Greetings from London.

sackerson said...

It sounds an interesting project and daunting. I found myself thinking recently about how one deals with nuclear war in art as a result of starting to read JG Ballard's The Atrocity Exhibition.

Did you see the American news story of the weird light in the sky that turned out to be an unarmed Trident? Chilling to see even an unarmed one in action.


http://www.inquisitr.com/2550057/light-in-sky-missile-navy/



Marion McCready said...

Hi Jim, I've not really read Tony Harrison, I'll check out the documentary, thanks. All the voices really became multiple versions of the lyrical 'I' so I'm not so sure how how successful it is! The poem is definitely understated which is how I prefer to write about political subjects. Good to hear your getting through your next book - you'll have a shelf-load before long! Would you consider publishing it through a publisher? - I think Vagabond Voices would like your work.

Marion McCready said...

Thanks Cuban, we had a wonderful summery autumn this year!

Marion McCready said...

Hi Sackerson, I've never read Ballard, I'll look out that novel, thanks.

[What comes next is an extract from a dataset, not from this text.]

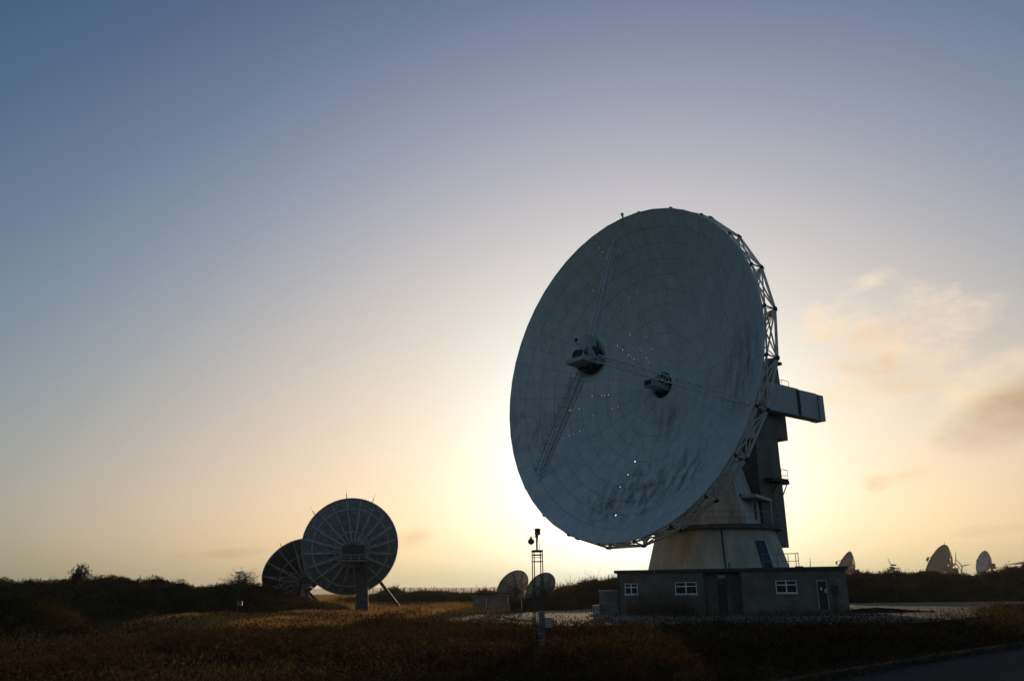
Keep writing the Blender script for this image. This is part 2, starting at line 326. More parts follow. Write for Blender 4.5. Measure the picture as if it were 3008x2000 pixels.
# ------------------------------------------------------------------ the great dish antenna
AXA, AXS = Vector((.7727, .6348, 0)), Vector((.6348, -.7727, 0))      # back along the axis, sideways
PC = Vector((16.15, 69.05, 0))                                        # pedestal axis
DC = Vector((8.0396, 61.6244, 17.7902)); DN = Vector((-.76752, -.63279, .10245)).normalized()
DU = Vector((-.63613, .77158, 0)).normalized(); DV = DU.cross(DN)*-1
if DV.z < 0: DV = -DV
RAD, SAG = 12.95, 5.06; KP_ = SAG/RAD**2; V0 = DC - DN*SAG
def dp(r, th, off=0.0):
    p = V0 + DU*(r*math.cos(th)) + DV*(r*math.sin(th)) + DN*(KP_*r*r)
    if off:
        n = (DN - (DU*math.cos(th)+DV*math.sin(th))*(2*KP_*r)).normalized(); p = p - n*off
    return p
def reflmat(tone=1.0):
    mt = bpy.data.materials.new('weathered_reflector_paint'); mt.use_nodes = True; nt = mt.node_tree; L = nt.links.new
    b = nt.nodes['Principled BSDF']; b.inputs['Roughness'].default_value = .75; b.inputs['Specular IOR Level'].default_value = .25
    tc = node(nt, 'ShaderNodeTexCoord'); O = tc.outputs['Object']
    mp = node(nt, 'ShaderNodeMapping'); mp.inputs['Scale'].default_value = (1.6, 1.6, .30); L(O, mp.inputs[0])
    n1 = node(nt, 'ShaderNodeTexNoise', i_Scale=1.1, i_Detail=5.0, i_Roughness=.6, i_Distortion=.4); L(mp.outputs[0], n1.inputs['Vector']); r1 = ramp(nt, [(.36, (0,0,0)), (.66, (1,1,1))]); L(n1.outputs[0], r1.inputs[0])
    # algae and rain dirt sit in three broad soft patches of the bowl, plus a faint film everywhere
    tot = None
    for px_, rad_, k_ in (((1890,1440), 4.6, .9), ((1790,1475), 3.2, .8), ((2180,1080), 4.6, .9), ((2010,1385), 3.8, .8), ((1545,1250), 4.0, .5), ((1960,1240), 3.0, .5)):
        r_, t_ = ray_para(*px_); c_ = dp(r_, t_)-PC; sb = node(nt, 'ShaderNodeVectorMath', operation='DISTANCE'); L(O, sb.inputs[0]); sb.inputs[1].default_value = tuple(c_)
        mr = node(nt, 'ShaderNodeMapRange', interpolation_type='SMOOTHERSTEP'); L(sb.outputs['Value'], mr.inputs[0]); mr.inputs[1].default_value = rad_; mr.inputs[2].default_value = 0; mr.inputs[3].default_value = 0; mr.inputs[4].default_value = k_
        if tot is None: tot = mr.outputs[0]
        else: ad = node(nt, 'ShaderNodeMath', operation='MAXIMUM'); L(tot, ad.inputs[0]); L(mr.outputs[0], ad.inputs[1]); tot = ad.outputs[0]
    a2 = node(nt, 'ShaderNodeMath', operation='ADD'); L(tot, a2.inputs[0]); a2.inputs[1].default_value = .22
    rp = node(nt, 'ShaderNodeMath', operation='MULTIPLY'); L(a2.outputs[0], rp.inputs[0]); L(r1.outputs[0], rp.inputs[1])
    n3 = node(nt, 'ShaderNodeTexNoise', i_Scale=1.2, i_Detail=8.0, i_Roughness=.7); L(O, n3.inputs['Vector']); r3 = ramp(nt, [(.3, (.50*tone,.505*tone,.50*tone)), (.7, (.60*tone,.605*tone,.59*tone))]); L(n3.outputs[0], r3.inputs[0])
    mx = node(nt, 'ShaderNodeMix', data_type='RGBA'); f = node(nt, 'ShaderNodeMath', operation='MULTIPLY'); L(rp.outputs[0], f.inputs[0]); f.inputs[1].default_value = 1.0; L(f.outputs[0], mx.inputs['Factor']); L(r3.outputs[0], mx.inputs['A']); mx.inputs['B'].default_value = (.20,.18,.145,1)
    L(mx.outputs['Result'], b.inputs['Base Color'])
    return mt
M['seam'] = mat('panel_joint_sealant', (.10,.095,.085), .9, 0, .3, 2)

ant = empty('dish_antenna', (PC.x, PC.y, 0), 'huge grey dish antenna on a conical concrete pedestal above the brick building', 'dish antenna')
rings = [1.12] + [0.95+12.0*i/11 for i in range(1, 12)]; secs = [12,12,24,24,24,24,48,48,48,48,48]
pm = MB(); TH = .02
holes = []   # (theta, r) of missing sealant
def ray_para(x, y):
    d = ray(x, y); o = C0 - V0; lo = None
    best = []
    f = lambda t: (lambda p: p.dot(DN) - KP_*(p.dot(p)-p.dot(DN)**2))(o+d*t)
    t = 40.; pv_ = f(t)
    while t < 90:
        t2 = t+.1; v2 = f(t2)
        if pv_*v2 < 0:
            p = o+d*(t+t2)*.5; r = math.hypot(p.dot(DU), p.dot(DV))
            if r < RAD+.3: best.append((r, math.atan2(p.dot(DV), p.dot(DU)) % (2*PI)))
        t, pv_ = t2, v2
    return best[0] if best else None
M['refl'] = reflmat(); M['refl_b'] = reflmat(.975); M['refl_c'] = reflmat(1.025)
dots = []
for (x0, y0, x1, y1, prob) in ((1780,675,1886,900,.6),(1743,709,1790,800,.45),(1820,700,1868,800,.35),(1526,1069,1549,1072,1),(1626,1210,1840,1168,.75),(1893,1153,1912,1145,.8),(1511,1277,1536,1273,.9),(1522,1328,1583,1310,.7),(1641,1287,1738,1251,.85),(1531,1375,1556,1366,.9),(1546,1421,1611,1391,.7),(1695,1341,1718,1326,.9),(1709,1413,1723,1403,.9),(1768,1293,1790,1283,.8),(1828,996,1900,1070,.65),(1660,773,1685,800,.5),(1725,855,1760,890,.5),(1900,985,1925,1090,.3),(1914,955,1918,970,1)):
    A_, B_ = ray_para(x0, y0), ray_para(x1, y1)
    if A_ and B_: dots.append((A_, B_, prob))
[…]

I did see that news story, sadly Trident subs are a common sight for me - it's amazing how it just becomes a norm until you actively start thinking in real terms of the destructive capability of these things, terrifying.

Jim Murdoch said...

I’ve had a look at Vagabond Voices site and they might be worth trying, Marion. I’ve mixed thoughts on the subject. The new book is good and quite possibly the best thing I’ll ever write but it’s also the least commercial. A guy sits on a bench in a park for thirty years and talks about why he can’t write. There’s more to it than that—the guy is not who we (or he) thinks he is—but every time I think about writing a synopsis I always seem to dwell on the negative. It’s because plot isn’t a big thing in my books. I give my characters things to do but mostly their just excuses to let them stretch their legs and I’m starting to see that for what it is. The last novel takes place entirely inside a guy’s head. It’s just a conversation between him and the protagonist in the story he’s trying to write.

I don’t write for other people but that doesn’t mean I don’t like to be read. Self-publishing sounded like a viable alternative eight years ago but publishing has changed a lot in that time. I’ve changed too and my main concern when it comes to traditional publishing is that it’s a job; they’d expect me to pull my weight to go to book signings and stuff and basically the only time I leave the house nowadays is to pick up my blood pressure pills because the chemist doesn’t deliver.

It’s something to think about. I’ve kept a note of a literary agent who seems to have a soft spot for older writers too but at the moment my main concern is getting the damn book finished. We’re nearly there. And then maybe I’ll find my way back to the poetry. Any even vaguely poetic idea I’ve had recently has ended up being grafted into the novel; that’s the way it goes with me.